26 May Oakcliff’s AAOT is Safety at Sea Certified!
The Oakcliff All American Offshore Team passed the Safety at Sea certification course with flying colors. The team received marine survival training supplemented by humbling sailing stories from experienced ocean racers.
“It was an amazing course. We attended classroom sessions about survival techniques, tested out what we learned in the pool, practiced firefighting, then heard stories from talented ocean racers. The stories highlighted how necessary training could be in the middle of the Atlantic” said team member Molly Robinson.
Here is a quick outline of what the team learned and some facts they found especially interesting
Survival Systems Inc: a company that trains military personal, airplane pilots and other groups about sea survival, walked AAOT through the signs of hypothermia, and body heat preservation techniques.
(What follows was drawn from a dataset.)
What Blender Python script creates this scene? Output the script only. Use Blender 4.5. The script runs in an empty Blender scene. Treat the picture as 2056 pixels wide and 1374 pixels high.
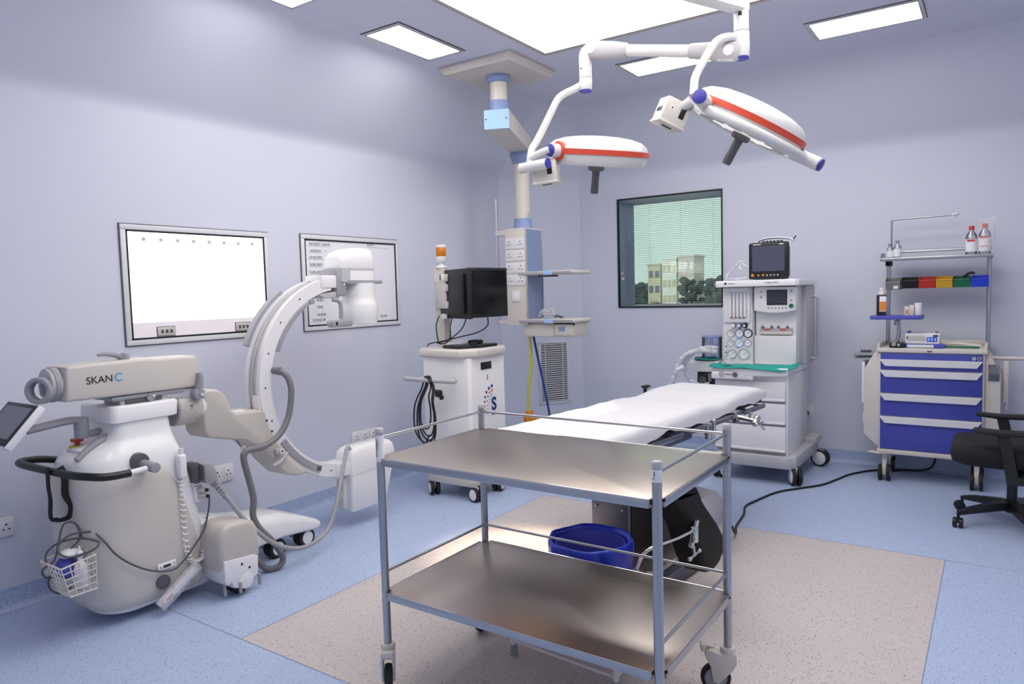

All team members will now go to sea with a trash bag in their pocket. A pool experiment showed that cramming yourself into a trash bag can preserve heat and drastically extend your chances of survival. The team also walked through setting off MOMS, Epirbs, survival gear, boarding life rafts, and working as a group to keep moral high in life threatening situations. AAOT proudly crammed 11 people into an 8 person life raft, especially noteworthy since all of the grinders made it in.
Firefighting and Flares: Next the team went down to a large concrete area to practice extinguishing fires and tested a wide variety of flares. AAOT learned how each brand worked and decided what brand they wanted on board for the Atlantic; Solas flares proved superior. The Coast Guard was warned, but when the horizon filled with flares and orange smoke in the middle of a beautiful Sunday afternoon they might have surprised a few Saturday sailors.
AAOT also learned about different types of fires and how to identify each fire by their smoke.
After having classroom sessions and hands on drills, AAOT listened to stories from “Ratty” David Blanchfield, Kaity Pettybone, Dawn Riley and Ralf Steitz. They talked about loosing rudders, breaking rigs, strorm sails, and a variety of survival conditions they had encountered while racing across the oceans in the Whitbread, the Volvo, Sydney Hobart, and other ocean races.